When Rockville Centre native Dean Kamen invented the Segway, the electric self-balancing scooter, in 2001, he envisioned it would “be to the car what the car was to the horse and buggy.”

Dean Kamen
Dean Kamen speaks at Whiteman Air Force Base (U.S. Air Force photo)

While the sales may not have lived up to the extraordinary hype leading up to the product’s launch at Bryant Park in Manhatttan, the two-wheeled device alternately known as the human transporter did become a cultural icon that changed the world nonetheless.

“I don’t know if people will be using Segways to get around cities in 20 years’ time, but I do know they won’t be using cars,” Kamen, 66, told The Economist in 2010. “The financial, emotional, political and environmental costs will be prohibitive.”

With a top speed of 12.5 mph and a fully charged battery giving it a 24-mile range, among its most visible users are tourists, police officers and security guards. Actor Kevin James famously does a Segway dance and chases crooks with his in the comedy Paul Blart: Mall Cop.

It is Kamen’s best-known invention, but it’s far from his only one. His company has patents on more than 400 other innovations worldwide, from a wheelchair that climbs stairs to the insulin pump. He also founded For Inspiration and Recognition of Science and Technology (FIRST), a robot competition for high school students to inspire students to study science worldwide.

Although he now calls a high-tech hexagonal mansion in New Hampshire home, the Worcester Polytechnic Institute dropout also owns North Dumpling, a private island about 20 miles off the coast of Orient Point, keeping his Long Island ties loosely intact.
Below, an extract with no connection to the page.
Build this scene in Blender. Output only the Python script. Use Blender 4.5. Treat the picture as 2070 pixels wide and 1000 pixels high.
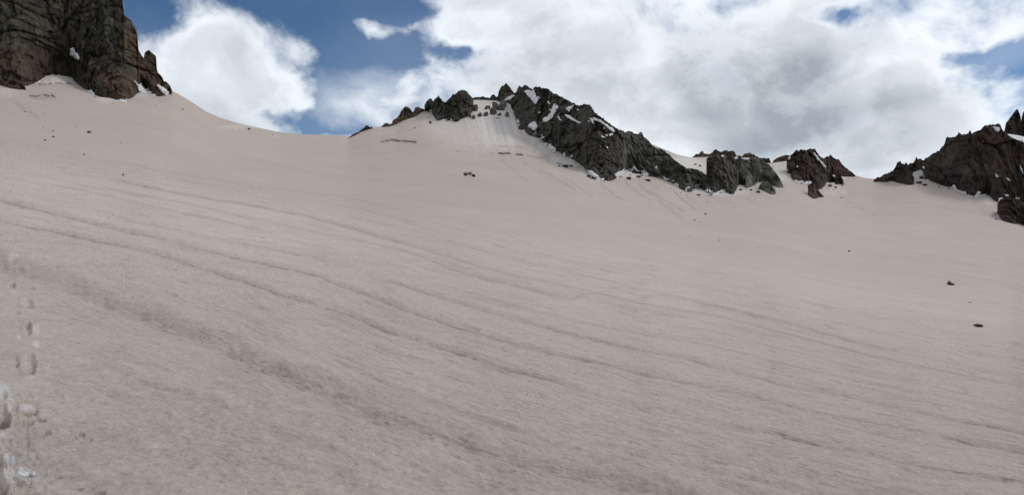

Jimi Heselden, a British businessman, bought the Segway business from Kamen. But Heselden died when he accidentally drove a Segway off an 80-foot cliff on his estate and into a river in 2010. The tragedy led some to erroneously believe Kamen died.

Despite Heselden’s death and lower-than-expected sales in America, researchers forecast that Segway use will continue to grow internationally as it expands to new markets. So don’t expect it to scoot off into the sunset anytime soon.